Here’s another way to think about the Lord’s “watching over.”  In Jonathan Safron Foer’s novel, Extremely Loud and Incredibly Close, Oskar Schell is a nine year old boy whose father has been killed in the 9/11 terrorist attack in the Twin Towers.  Understandably, Oskar is deeply disturbed by that terrible loss.  So when he finds a key in his father’s closet, hidden in an envelope marked “Black,” he is more than interested.  He sets out to find the lock that the key will open, convinced that it will tell him something important about his dead father.

So, all by himself, at nine years of age, he sets out to visit every “Black” in New York City.  Consulting his telephone book and a map of the city, he goes out to meet total strangers in search of that lock.  As we read the book, we are worried for him, wondering how he can do such a thing all alone.  And we wonder with more than a little disgust where on earth his mother is in the whole thing.
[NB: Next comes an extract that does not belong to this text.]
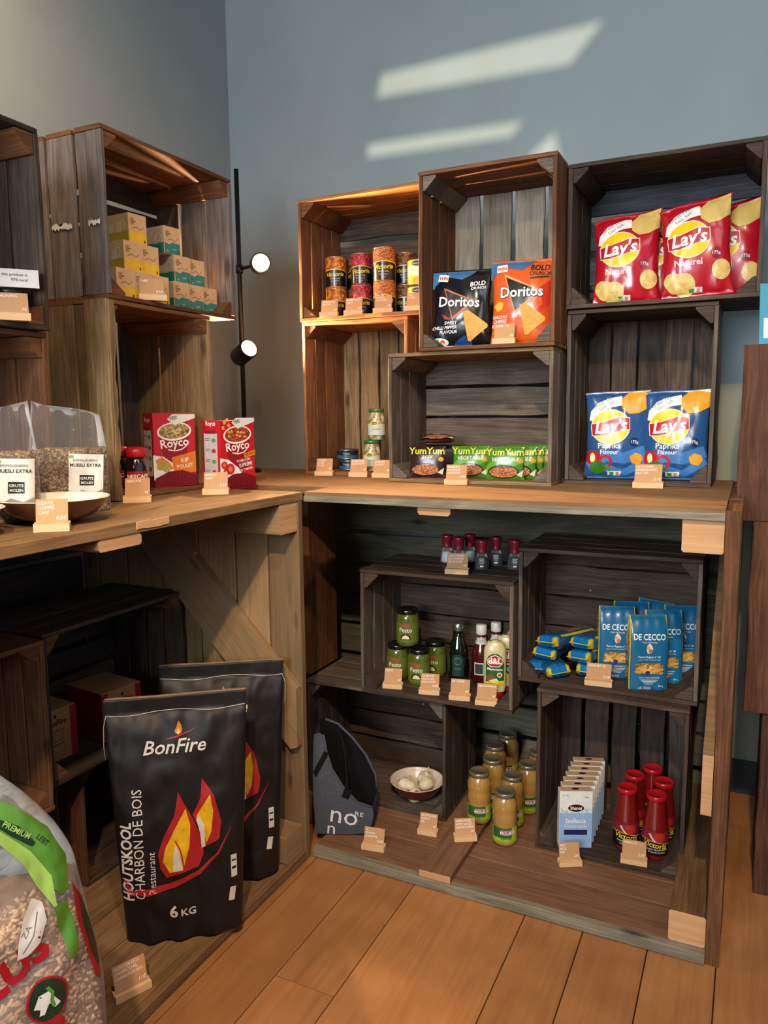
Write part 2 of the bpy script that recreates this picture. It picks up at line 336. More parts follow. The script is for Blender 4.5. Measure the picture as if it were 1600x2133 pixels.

Finally, by a convoluted set of circumstances Oskar learns that it wasn’t his father’s key after all.  It was simply a key hidden in a vase that Oskar’s father had bought at a rummage sale.  Angry that his search was in vain, Oskar destroys everything associated with his search.  But that’s when he discovered that his mother knew about his activities all the time.  In fact, she had contacted everyone in New York with the name Black, telling them what Oskar was doing.  All of them knew ahead of time that he was coming and, thus, gave him generally friendly receptions.

She gave him the freedom to conduct his search alone, but she was watching over him all along by going ahead of him and setting up his appointments.  Oskar had to go alone to accomplish his mission, but she prepared the way so he was safe.